Am Telefunken-Hochhaus rütteln viele Studierende vergeblich an der Tür: Hochschüler halten das Gebäude seit dem Morgen besetzt. „Damit wollen wir die Studenten zum Diskutieren bringen“, erklärt Kathrin, die vor der Tür Flugblätter verteilt. An der Rückseite des Gebäudes bringen Streikende Bücher in die Bibliothek im siebten Stock, die ihre Kommilitonen abgeben müssen. „Es sollen ja auch keine Nachteile durch den Streik entstehen“, sagt Kathrin.

Der TU-Streik richtet sich gegen die vom Senat geplanten Einsparungen im Hochschulbereich und die Einführung von Studiengebühren. Es sind vor allem junge Studenten, die sich dem Protest anschließen, wie Claudio und Judith. Beide studieren erst seit drei Wochen Energie- und Verfahrenstechnik. Dass Politiker Bildung als wichtige Zukunftsressource bezeichnen und der Senat gleichzeitig Gelder für die Hochschulen streicht, findet Claudio ziemlich widersprüchlich „Man kann wegen der schlechten Bedingungen schon jetzt kaum sein Studium in der Regelstudienzeit schaffen.“ Die Ängste vieler Studenten vor dem Streik versteht er. „Ich gehe zu manchen Kursen ja auch hin und streike dann in den Freistunden.“

Sebastian, viertes Semester Geschichte und Germanistik, steht am Infostand vor dem Audimax, spricht Studenten an. Bis zum Streikbeginn am vergangenen Donnerstag hat er sich an der Uni nicht politisch engagiert. Jetzt beteiligen oder nie, sagt er einer Kommilitonin, die skeptisch fragt, ob der Streik denn etwas bringt. „Hey, die Vorlesungen sind voll, die Profs werden immer weniger, die Overhead-Projektoren sind aus den Achtzigern, das sind doch Zustände, die nicht klar gehen“, erwidert Sebastian.

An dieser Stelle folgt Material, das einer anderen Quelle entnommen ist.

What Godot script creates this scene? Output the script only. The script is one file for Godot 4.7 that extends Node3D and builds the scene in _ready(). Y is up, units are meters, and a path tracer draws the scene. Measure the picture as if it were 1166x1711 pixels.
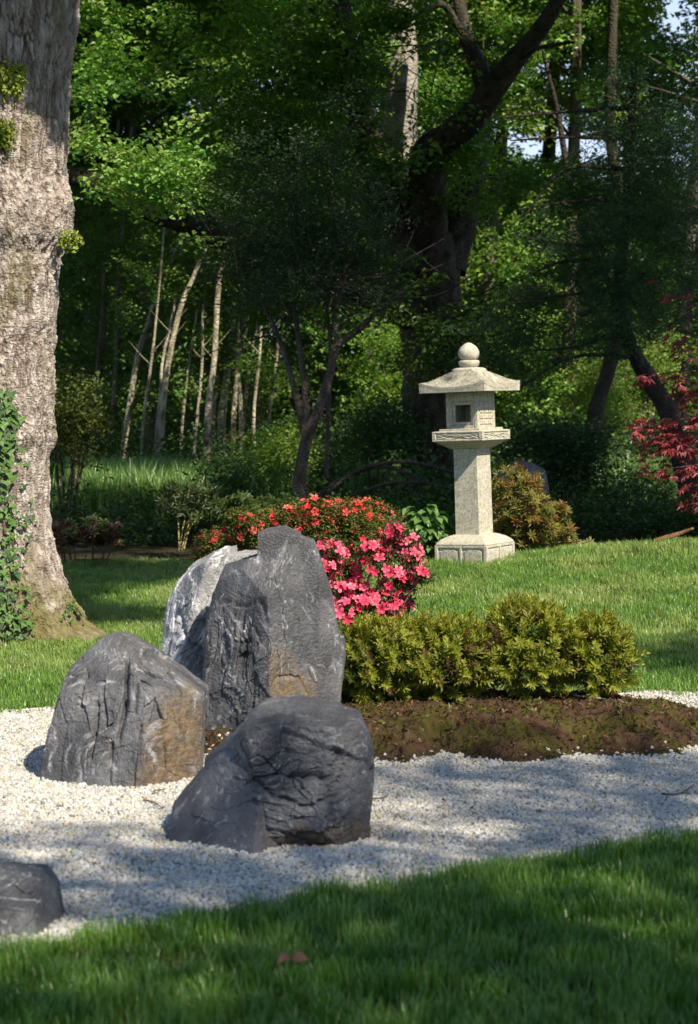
extends Node3D
# A Japanese-style garden: rocks on white gravel, azaleas, a stone lantern and a shaded wood behind.

const F := 3193.0                      # focal length in photograph pixels (1166 x 1711)
const EYE := Vector3(0, 1.5, 0)
const PITCH := 0.0489
const LEAF := 1.85
const SUN := Vector3(0.406, 0.707, 0.579)
var rng := RandomNumberGenerator.new()
var used := {}
var n_soft := FastNoiseLite.new()      # smooth noise, frequency 1
var n_fbm := FastNoiseLite.new()       # fractal
var n_ridge := FastNoiseLite.new()     # ridged
var n_cell := FastNoiseLite.new()      # cell borders
var n_cellv := FastNoiseLite.new()     # one value for each cell
var n_chip := FastNoiseLite.new()      # cell distance
var M := {}
var openings := [[Vector2(0.107, 0.141), Vector2(0.016, 0.006)], [Vector2(0.127, 0.138), Vector2(0.010, 0.008)], [Vector2(0.081, 0.150), Vector2(0.006, 0.008)], [Vector2(0.071, 0.161), Vector2(0.004, 0.006)], [Vector2(0.168, 0.209), Vector2(0.010, 0.010)], [Vector2(0.036, 0.180), Vector2(0.004, 0.005)], [Vector2(0.040, 0.214), Vector2(0.005, 0.004)], [Vector2(0.002, 0.196), Vector2(0.005, 0.006)], [Vector2(0.131, 0.118), Vector2(0.006, 0.007)], [Vector2(0.176, 0.124), Vector2(0.005, 0.012)]]   # [slope sideways and up, size]
var lit_spots: Array = []              # [point, radius]: places the sun reaches through the leaves

# ---------------------------------------------------------------- helpers
class MB:
	var v := PackedVector3Array()
	var c := PackedColorArray()
	var i := PackedInt32Array()
	func tri(a: Vector3, b: Vector3, d: Vector3, col := Color.WHITE) -> void:
		var k := v.size()
		v.append(a); v.append(b); v.append(d)
		c.append(col); c.append(col); c.append(col)
		i.append(k); i.append(k + 1); i.append(k + 2)
	func quad(a: Vector3, b: Vector3, d: Vector3, e: Vector3, col := Color.WHITE) -> void:
		tri(a, b, d, col)
		tri(a, d, e, col)
	func grid_index(base: int, rows: int, cols: int, wrap: bool) -> void:
		for r in rows - 1:
			for q in (cols if wrap else cols - 1):
				var a := base + r * cols + q
				var b := base + r * cols + (q + 1) % cols
				i.append(a); i.append(b); i.append(b + cols)
				i.append(a); i.append(b + cols); i.append(a + cols)
	func mesh(flat := false) -> ArrayMesh:
		var arr := []
		arr.resize(Mesh.ARRAY_MAX)
		var out := ArrayMesh.new()
		if flat:
			var fv := PackedVector3Array(); var fn := PackedVector3Array(); var fc := PackedColorArray()
			fv.resize(i.size()); fn.resize(i.size()); fc.resize(i.size())
			for t in range(0, i.size(), 3):
				var nn := Plane(v[i[t]], v[i[t + 1]], v[i[t + 2]]).normal
				for k in 3:
					fv[t + k] = v[i[t + k]]; fn[t + k] = nn; fc[t + k] = c[i[t + k]]
			arr[Mesh.ARRAY_VERTEX] = fv; arr[Mesh.ARRAY_NORMAL] = fn; arr[Mesh.ARRAY_COLOR] = fc
		else:
			var nn := PackedVector3Array()
			nn.resize(v.size())
			for t in range(0, i.size(), 3):
				var a := v[i[t]]
				var cr := (v[i[t + 2]] - a).cross(v[i[t + 1]] - a)
				nn[i[t]] += cr; nn[i[t + 1]] += cr; nn[i[t + 2]] += cr
			for k in nn.size():
				nn[k] = nn[k].normalized() if nn[k].length_squared() > 1e-20 else Vector3.UP
			arr[Mesh.ARRAY_VERTEX] = v; arr[Mesh.ARRAY_NORMAL] = nn; arr[Mesh.ARRAY_COLOR] = c; arr[Mesh.ARRAY_INDEX] = i
		out.add_surface_from_arrays(Mesh.PRIMITIVE_TRIANGLES, arr)
		return out

class Inst:
	var b := PackedFloat32Array()
	var n := 0
	func add(t: Transform3D, col: Color) -> void:
		var x := t.basis.x; var y := t.basis.y; var z := t.basis.z; var o := t.origin
		b.append_array(PackedFloat32Array([x.x, y.x, z.x, o.x, x.y, y.y, z.y, o.y, x.z, y.z, z.z, o.z, col.r, col.g, col.b, 1.0]))
		n += 1

func at(px: float, py: float, d: float) -> Vector3:
	var r := Vector3((px - 583.0) / F, -(py - 855.5) / F, -1).rotated(Vector3.RIGHT, -PITCH)
	return EYE + r * (d / -r.z)

func rf(a: float, b: float) -> float:
	return rng.randf_range(a, b)

func numbered(called: String) -> String:
	if not used.has(called):
		used[called] = 0
		return called
	used[called] += 1
	return "%s_%03d" % [called, used[called]]

func thing(called: String, label: String, category: String, where := Vector3.ZERO, group := "") -> Node3D:
	var o := Node3D.new()
	o.name = numbered(called)
	add_child(o)
	o.position = where
	tag(o, label, category, group)
	return o

func tag(o: Node3D, label: String, category: String, group := "") -> void:
	o.set_meta("label", label)
	o.set_meta("category", category)
	if group != "":
		o.set_meta("group", group)

func obj(called: String, mesh: Mesh, mat: Material, parent: Node = self, kind := "") -> MeshInstance3D:
	var o := MeshInstance3D.new()
	o.name = numbered(called) if parent == self else called
	o.mesh = mesh
	o.material_override = mat
	parent.add_child(o, true)
	if kind != "":
		o.set_meta("kind", kind)
	return o

func spread(called: String, mesh: Mesh, mat: Material, inst: Inst, parent: Node = self, kind := "stuff") -> MultiMeshInstance3D:
	var mm := MultiMesh.new()
	mm.transform_format = MultiMesh.TRANSFORM_3D
	mm.use_colors = true
	mm.mesh = mesh
	mm.instance_count = inst.n
	mm.buffer = inst.b
	var o := MultiMeshInstance3D.new()
	o.name = numbered(called) if parent == self else called
	o.multimesh = mm
	o.material_override = mat
	parent.add_child(o, true)
	if kind != "":
		o.set_meta("kind", kind)
	return o

func mat(rough := 0.8, backlight := 0.0, spec := 0.5) -> StandardMaterial3D:
	var m := StandardMaterial3D.new()
	m.vertex_color_use_as_albedo = true
	m.roughness = rough
	m.metallic_specular = spec
	if backlight > 0.0:
		m.backlight_enabled = true
		m.backlight = Color(backlight * 0.78, backlight, backlight * 0.35).linear_to_srgb()
	return m

func bump(m: StandardMaterial3D, tex: Texture2D, cm: float, scale: float, world := false) -> void:
	m.uv1_triplanar = true
	m.uv1_world_triplanar = world
	m.uv1_scale = Vector3.ONE * scale
	m.heightmap_enabled = true
	m.heightmap_texture = tex
	m.heightmap_scale = cm

func noise(type: int, freq: float, oct: int, s: int) -> FastNoiseLite:
	var n := FastNoiseLite.new()
	n.noise_type = type
	n.frequency = freq
	n.fractal_type = FastNoiseLite.FRACTAL_FBM if oct > 1 else FastNoiseLite.FRACTAL_NONE
	n.fractal_octaves = oct
	n.seed = s
	return n

func noise_tex(n: FastNoiseLite, size := 512) -> ImageTexture:
	return ImageTexture.create_from_image(n.get_seamless_image(size, size))

func rbasis() -> Basis:
	return Basis(Vector3.UP, rf(0, TAU)) * Basis(Vector3.RIGHT, rf(0, TAU)) * Basis(Vector3.UP, rf(0, TAU))

func curve(pts: Array, steps: int) -> PackedVector3Array:
	var out := PackedVector3Array()
	for k in pts.size() - 1:
		var a: Vector3 = pts[maxi(k - 1, 0)]; var b: Vector3 = pts[k]; var c: Vector3 = pts[k + 1]; var d: Vector3 = pts[mini(k + 2, pts.size() - 1)]
		for s in steps:
			out.append(b.cubic_interpolate(c, a, d, float(s) / steps))
	out.append(pts[-1])
	return out

# a bent tapered limb; radii has one value for each of pts
func tube(mb: MB, pts: Array, radii: Array, sides := 10, steps := 6, rough := 0.08, col := Color(0.1, 0.09, 0.07), spotty := 0.5) -> void:
	var p := curve(pts, steps)
	var base := mb.v.size()
	var side := Vector3.RIGHT
	for k in p.size():
		var dir := (p[mini(k + 1, p.size() - 1)] - p[maxi(k - 1, 0)]).normalized()
		side = (side - dir * side.dot(dir))
		if side.length() < 0.05:
			side = dir.cross(Vector3.FORWARD)
		side = side.normalized()
		var up := dir.cross(side)
		var f := float(k) / steps
		var r: float = lerpf(radii[mini(int(f), radii.size() - 1)], radii[mini(int(f) + 1, radii.size() - 1)], f - floorf(f))
		for s in sides:
			var a := TAU * s / sides
			var off := side * cos(a) + up * sin(a)
			var q := p[k] + off * r
			var nz := n_fbm.get_noise_3d(q.x * 6.0, q.y * 2.5, q.z * 6.0)
			mb.v.append(p[k] + off * r * (1.0 + nz * rough * 2.5))
			mb.c.append(col * (1.0 + spotty * 1.6 * n_fbm.get_noise_3d(q.x * 9.0 + 40.0, q.y * 4.0, q.z * 9.0)))
	mb.grid_index(base, p.size(), sides, true)
	var tip := mb.v.size()
	mb.v.append(p[p.size() - 1]); mb.c.append(col)
	for s in sides:
		mb.i.append(tip - sides + s); mb.i.append(tip - sides + (s + 1) % sides); mb.i.append(tip)

func px_tube(mb: MB, list: Array, origin: Vector3, sides := 10, steps := 6, rough := 0.08, col := Color(0.1, 0.09, 0.07), spotty := 0.5) -> void:
	# list of [px, py, distance, radius in photograph pixels]
	var pts := []; var radii := []
	for e in list:
		pts.append(at(e[0], e[1], e[2]) - origin)
		radii.append(e[3] * e[2] / F)
	tube(mb, pts, radii, sides, steps, rough, col, spotty)

# a box with chamfered edges
func cbox(mb: MB, t: Transform3D, size: Vector3, b: float, col := Color.WHITE) -> void:
	var h := size * 0.5
	b = minf(b, minf(h.x, minf(h.y, h.z)) * 0.9)
	var pts := PackedVector3Array()
	for z in [-1, 1]:
		for y in [-1, 1]:
			for x in [-1, 1]:
				var s := Vector3(x, y, z)
				pts.append(t * Vector3(x * (h.x - b), y * (h.y - b), z * h.z))
				pts.append(t * Vector3(x * (h.x - b), y * h.y, z * (h.z - b)))
				pts.append(t * Vector3(x * h.x, y * (h.y - b), z * (h.z - b)))
	var id := func(x: int, y: int, z: int, k: int) -> Vector3: return pts[(x + y * 2 + z * 4) * 3 + k]
	for s in 2:
		mb.quad(id.call(0, 0, s, 0), id.call(1, 0, s, 0), id.call(1, 1, s, 0), id.call(0, 1, s, 0), col)
		mb.quad(id.call(0, s, 0, 1), id.call(1, s, 0, 1), id.call(1, s, 1, 1), id.call(0, s, 1, 1), col)
		mb.quad(id.call(s, 0, 0, 2), id.call(s, 1, 0, 2), id.call(s, 1, 1, 2), id.call(s, 0, 1, 2), col)
		for r in 2:
			mb.quad(id.call(0, s, r, 0), id.call(1, s, r, 0), id.call(1, s, r, 1), id.call(0, s, r, 1), col)
			mb.quad(id.call(s, 0, r, 0), id.call(s, 1, r, 0), id.call(s, 1, r, 2), id.call(s, 0, r, 2), col)
			mb.quad(id.call(s, r, 0, 1), id.call(s, r, 1, 1), id.call(s, r, 1, 2), id.call(s, r, 0, 2), col)
			for q in 2:
				mb.tri(id.call(s, r, q, 0), id.call(s, r, q, 1), id.call(s, r, q, 2), col)

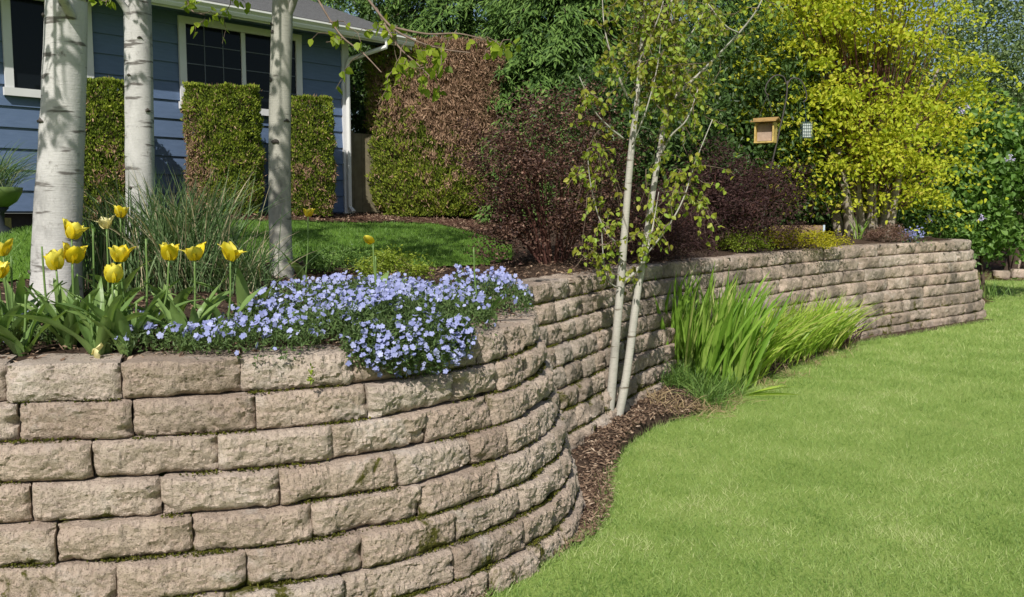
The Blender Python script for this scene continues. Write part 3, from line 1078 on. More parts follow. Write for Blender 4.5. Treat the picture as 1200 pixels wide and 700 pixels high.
def shrub(name, label, cat, base, radii, hc, ncl, per, clr, mat, leaf, stems, stem_mat, group=None, seed=0, amp=.35, lo=.3, flat=.8, shape='diamond', upb=.8, arch=.0, upper=-.75, tshift=0., droop=0.):
    root = thing(name, label, cat, base, group)
    cen = np.asarray(base) + np.array((0, 0, hc))
    p, d, idx = blob(cen, radii, ncl, per, clr, seed, amp, lo, flat, upper)
    p = p[p[:, 2] > base[2] + .02] if True else p
    n = len(p)
    mb = MB()
    clt = rng.random(ncl * 3)
    t = np.clip(rng.normal(.48 + tshift, .24, n), 0, 1)
    ax = rdir(n, (0, 0, -droop)) * np.array((1, 1, .5))
    nr = rdir(n, (0, -.3, upb))
    add_leaves(mb, p, ax, nr, rng.uniform(.65, 1.3, n) * leaf[0], rng.uniform(.7, 1.25, n) * leaf[1], t, shape)
    mb.build('foliage', M[mat], root)
    if stems:
        mb = MB()
        for q in range(stems):
            a = rng.uniform(0, 2 * math.pi)
            rr = rng.random() ** .5
            tip = cen + np.array((math.cos(a) * radii[0] * rr * .95, math.sin(a) * radii[1] * rr * .95, radii[2] * math.sqrt(max(0, 1 - rr * rr)) * rng.uniform(.5, 1)))
            b0 = np.asarray(base) + np.array((math.cos(a) * .12 * radii[0], math.sin(a) * .12 * radii[1], -.03))
            mid = (b0 + tip) / 2 + np.array((0, 0, .12 * radii[2])) + rng.normal(size=3) * .05
            r0 = max(.004, .012 * radii[0])
            add_tube(mb, spline([b0, mid, tip], 5), np.linspace(r0, r0 * .25, 11), 5)
        mb.build('stem', M[stem_mat], root)
    return root


def gp_(u, Y, dz=0.0):
    p = at(u, 300, Y)
    return (p[0], p[1], tz(p[0], p[1]) + dz)


# dark red barberry
shrub('barberry_shrub', 'big dark maroon barberry shrub behind the wall, left of the white twin stems', 'shrub', gp_(648, 7.85), (.80, .90, .80), .60, 400, 62, .068, 'barberry', (.030, .018), 36, 'red_twig', seed=3, amp=.6, lo=.25)
shrub('laceleaf_maple', 'mounded purple laceleaf maple with arching twigs below the wooden bird feeder', 'shrub', gp_(842, 10.9), (1.0, .75, .70), .52, 380, 60, .10, 'lace', (.055, .014), 30, 'red_twig', seed=5, amp=.45, lo=.2, flat=.5, droop=.6)
shrub('lime_shrub', 'low lime green shrub behind the blue flowers near the upper lawn', 'shrub', gp_(462, 6.1), (.28, .25, .13), .09, 70, 40, .035, 'lime', (.022, .013), 14, 'twig', seed=8, upper=-.2)
shrub('low_shrub', 'dark low green shrub right of the third birch base', 'shrub', gp_(392, 6.4), (.26, .22, .10), .06, 50, 40, .035, 'fern', (.03, .012), 8, 'twig', seed=9, upper=-.2)
shrub('gold_shrub', 'bright yellow groundcover shrub on top of the wall below the bird feeder', 'shrub', gp_(928, 11.5), (.70, .42, .15), .08, 170, 55, .05, 'gold', (.026, .016), 20, 'twig', seed=12, upper=-.2)
shrub('gold_shrub', 'small olive yellow shrub between purple maple and bright yellow groundcover', 'shrub', gp_(868, 10.6), (.30, .25, .12), .08, 60, 45, .045, 'lime', (.026, .014), 10, 'twig', seed=13, upper=-.2)
shrub('heather_mound', 'brownish pink mound of heather on wall top under the golden maple', 'shrub', gp_(1040, 13.35), (.36, .28, .15), .08, 70, 50, .04, 'brown_plant', (.022, .012), 10, 'twig', seed=14, upper=-.2)

shrub('laceleaf_maple', 'low dark purple shrub behind the wall cap just right of the white twin stems', 'shrub', gp_(758, 9.0), (.62, .62, .42), .26, 230, 60, .09, 'lace', (.045, .010), 24, 'red_twig', seed=15, amp=.4, lo=.2, flat=.6, droop=.5)

# ------------------------------------------------------------------ golden maple with many stems
mp = gp_(1018, 14.3)
maple = thing('golden_maple', 'golden yellow leaved maple with several pale stems above the far wall', 'tree', mp)
stems = [(985, 283, 960, 180, 915, 60, 14.3), (998, 283, 985, 190, 960, 40, 14.1), (1010, 284, 1003, 190, 1010, 20, 14.5), (1022, 283, 1025, 180, 1060, 30, 14.4),
         (1040, 283, 1058, 190, 1100, 80, 14.2), (1033, 284, 1040, 170, 1030, -40, 14.8)]
for (u0, v0, u1, v1, u2, v2, Yq) in stems:
    mb = MB()
    b0 = at(u0, v0, Yq); b0[2] = tz(b0[0], b0[1]) - .05
    pts = spline([b0, at(u1, v1, Yq + rng.uniform(-.2, .2)), at(u2, v2, Yq + rng.uniform(-.5, .5))], 8)
    add_tube(mb, pts, np.linspace(rng.uniform(.075, .10), .02, len(pts)), 8, wob=.15)
    mb.build('trunk', M['maple_bark'], maple, smooth=True)
mb, mbt = MB(), MB()
tw_n = 0
pads = []
for q in range(450):
    u = rng.normal(1010, 74); v = rng.uniform(-70, 235)
    half = 128 * math.sqrt(max(0.05, 1 - ((v - 90) / 165) ** 2))
    u = np.clip(u, 1010 - half, 1012 + half * .97)
    Yq = 14.3 + rng.uniform(-1.15, 1.3) * math.sqrt(max(.1, 1 - ((u - 1010) / 140) ** 2))
    if v > 195 and rng.random() < (.85 if 975 < u < 1065 else .4): continue
    if v < 95 and u > 1060 and rng.random() < .55: continue
    if v < 40 and rng.random() < .35: continue
    pads.append(at(u, v, Yq))
pads = np.array(pads)
for c in pads:
    per = int(rng.uniform(60, 135))
    rad = rng.uniform(.15, .38)
    q = rng.normal(size=(per, 3)) * np.array((rad, rad, rad * .14))
    q[:, 2] -= .25 * (q[:, 0] ** 2 + q[:, 1] ** 2) / rad
    add_leaves(mb, c + q, rdir(per, (0, 0, -.5)), rdir(per, (-.1, -.4, 1.3)), rng.uniform(.05, .095, per), rng.uniform(.035, .062, per), np.clip(rng.normal(.5 - .2 * (rng.random() < .3), .22, per), 0, .93), 'ovate', .2)
    base = np.array((mp[0] + (c[0] - mp[0]) * .45, mp[1] + (c[1] - mp[1]) * .45, mp[2] + (c[2] - mp[2]) * .55))
    add_tube(mbt, spline([base, (base + c) / 2 + rng.normal(size=3) * .06 + (0, 0, .1), c], 4), np.linspace(.010, .003, 9), 4, cap=False)
mbt.build('branch', M['red_twig'], maple)['kind'] = 'stuff'
mb.build('crown', M['maple'], maple)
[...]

Ob der Ausstand lange anhält, darüber gehen die Meinungen bei den Streikenden auseinander. „Das Verständnis für den Streik ist schon viel größer geworden. Viele fragen, wo sie mitmachen können“, meint Sebastian am Infostand. „Die Beteiligung ist echt desillusionierend“, meint dagegen Claudio, als er aus der dritten Vorlesung kommt, in der alle Kommilitonen sitzen geblieben sind und lieber lernen, anstatt Aktionen zu planen.

Die Studenten der Humboldt-Uni haben für Mittwoch eine Vollversammlung einberufen. Sie wollen dort diskutieren, ob sie der TU in den Ausstand folgen. Die nächste Vollversammlung der TU-Studierenden entscheidet am selben Tag, ob der Streik weiter geht: Vor dem Roten Rathaus, damit sich auch der Regierende ein Bild vom Zorn der Studenten machen kann.